Los supervisores

miércoles, 6 de noviembre de 2013

Bricolage


Serán la hijauniqués, los padres divorciados, el fanatismo por los gatos, pero mi manía principal no es de esas que todo el mundo tiene, como ordenar mucho o acomodar los cubiertos en la mesa en perfecta armonía con el feng-shui. Yo adoro comprar pelotudeces; digamos, somos muchos los chatarreros, pero lo mío viene onda bricolaje: continuamente compro lentejuelas, mostacillas, canutillos, telas, papel barrilete, cola, pinceles, pinturas para tela, lanas, agujas de tejer para hacer eso que vi en utilísima que estaba “rebueno” y que “me va a salir más barato y más lindo hacerlo que comprarlo”. Já. De esta forma, mi casa es una especie de mercería/bazar llena de proyectos ni siquiera empezados por falta de tiempo o inspiración.

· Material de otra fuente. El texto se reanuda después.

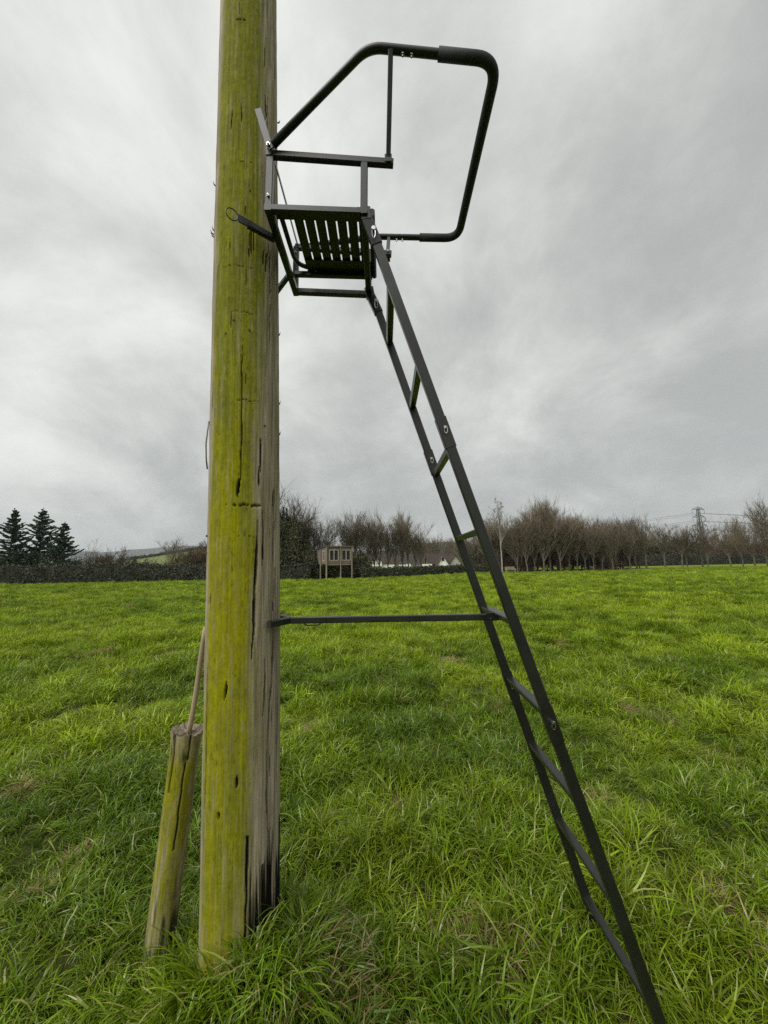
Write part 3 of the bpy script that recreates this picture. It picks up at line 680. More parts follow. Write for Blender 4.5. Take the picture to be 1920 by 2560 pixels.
# --- conifers on the left
def conifer(seed, H, R, gaps):
    r = random.Random(seed); segs = [((0, 0, -0.2), (0.05, 0, H * 0.55), 0.20, 0.10), ((0.05, 0, H * 0.55), (0, 0, H), 0.10, 0.012)]; br = []; C = []; D = []
    z = H * 0.12; 
    while z < H * 0.985:
        t = z / H; n = r.randint(4, 6)
        for k in range(n):
            if r.random() < gaps * (1 - t): continue
            an = r.uniform(0, 6.283); L = R * min(1.0, (1 - t) * 1.55 + 0.05) * r.uniform(0.35, 1.05) * (0.62 + 0.75 * float(fbm(an * 1.3 + seed, t * 5.5, seed, 2)))
            p = Vector((0.03, 0, z + H * r.uniform(-.02, .02))); d = Vector((math.cos(an), math.sin(an), r.uniform(-.1, .35) - 0.30 * (1 - t)))
            q0 = p; ns = max(3, int(L / 0.30))
            for s_ in range(ns):
                d.z += 0.10; dn = d.normalized(); q = q0 + dn * (L / ns); br.append((tuple(q0), tuple(q), 0.03 * (1 - s_ / ns) + .008, 0.03 * (1 - (s_ + 1) / ns) + .006))
                w = 0.18 + 0.38 * min(1, L / R) * (1 - 0.5 * abs(2 * s_ / ns - 1))
                for m_ in range(16):
                    c = q0.lerp(q, r.random()); sd_ = Vector((-dn.y, dn.x, 0)) * r.choice((-1, 1)) * w * r.uniform(.3, 1.0) + dn * w * 0.7 + Vector((0, 0, r.uniform(-.16, .05)))
                    C.append(c); D.append(sd_)
                q0 = q
        z += H * 0.022 * r.uniform(0.6, 1.4)
    for k in range(8): C.append(Vector((0, 0, H * (0.93 + 0.01 * k)))); D.append(Vector((r.uniform(-.15, .15), r.uniform(-.15, .15), .22)))
    C = np.array([tuple(c) for c in C]); D = np.array([tuple(c) for c in D]); n = len(C); g = np.random.default_rng(seed)
    S_ = np.cross(D, g.normal(size=(n, 3))); S_ /= np.linalg.norm(S_, axis=1, keepdims=True); S_ *= g.uniform(0.05, 0.12, (n, 1))
    V = np.stack([C, C + D * .5 + S_, C + D, C + D * .5 - S_], 1).reshape(-1, 3); F = tri(np.arange(4 * n).reshape(-1, 4))
    return join([strips(segs, 8)]), join([(V, F), strips(br, 3)])
for k, (px, Y, H, Rr, gp, lab) in enumerate(((20, 55, 10.4, 3.4, .30, 'dark conifer at the left edge of the photo with a pointed top'), (93, 56, 10.6, 3.7, .40, 'tallest dark conifer, open gaps between its branches, middle of three'),
        (150, 54, 8.2, 2.8, .10, 'shorter dense green conifer, rightmost of the three'))):
    (tv, tf), (cv, cf) = conifer(300 + k, H, Rr, gp)
    e = empty('conifer_tree', (bx(px, Y), Y, 0), lab, 'tree', 'conifers behind the left hedge')
    for nm, me in (('trunk', np_mesh('trunk', tv, tf, M['bark'], True)), ('crown', np_mesh('crown', cv, cf, M['needle']))):
        o = bpy.data.objects.new(nm, me); COL.objects.link(o); o.parent = e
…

Cada tanto, siento como me posee el espíritu de una profesora de actividades prácticas de primaria y corro a la librería/ferretería/mercería más cercana para hacerme de todos los enseres que necesito para realizar, por ejemplo, ese lindo biombo con cuentas que vi una tarde de domingo alpedista en algún zapping peregrino en cable. Todos los veranos juro terminar el decoupage de la puerta, barnizar el placard, retapizar el sillón y hasta hacer el murito en el lavadero, pero es al pedo. Siempre hay una monografía final por escribir, uñas por pintar, cajones que ordenar, libros a leer por decimoséptima vez o una siesta por dormir. Y ahí están, apiladas y empolvadas todas las lentejuelas y clavitos, el papel crepé con la cola vinílica, las plumas con el alambre sanmartín, esperando, añejos y opacos, convertirse en algo lindo o al menos regalable.